Spiller kept the menu, interested in how the cuisine differed from the Chinese food he'd eaten growing up in Buffalo, N.Y.

He kept on collecting them after he realized they offered a historical portrait of the city — not just of what restaurants once existed, but also of trends in how people eat.

In the late 1980s, Szechwan cuisine food was all the rage, replacing Mandarin-style cuisine. Later, in the diet-crazed 1990s, steamed dishes and special heart-healthy sections appeared.

Today's menus veer towards using words like "Asian fusion," Spiller said, and many eateries now boast their city Health Department letter grades. In neighborhoods with large Hispanic populations, dishes like fried plantains grace the menus.
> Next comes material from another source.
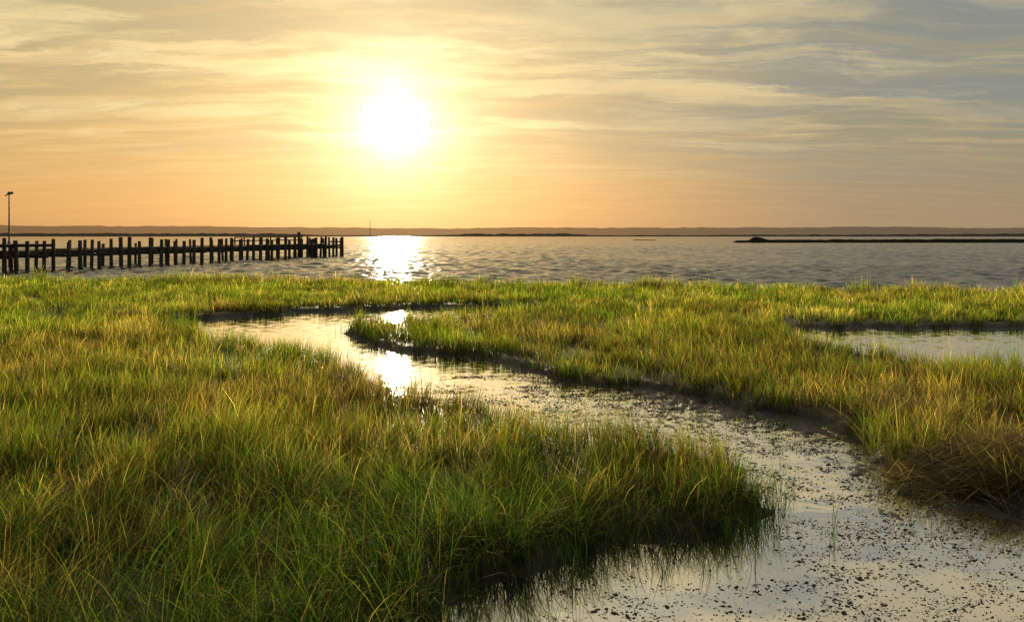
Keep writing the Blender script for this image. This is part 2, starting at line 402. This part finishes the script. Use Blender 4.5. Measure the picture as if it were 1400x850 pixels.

Spiller collected many of the menus himself, while others were gifts from friends. He purchased the older items on eBay, paying anywhere from $1 to $200 each, Spiller said. He's had the collection appraised, but declined to say what he thinks it's worth.

Someday, he says, he hopes his menus will find their way to a university or a museum, "where the public can use them and see them and learn from them.

"If we had a menu from the cave period, then the Museum of Natural History would go to town on that — it would be prize," he said. "You could learn so much about what they did and thought and ate."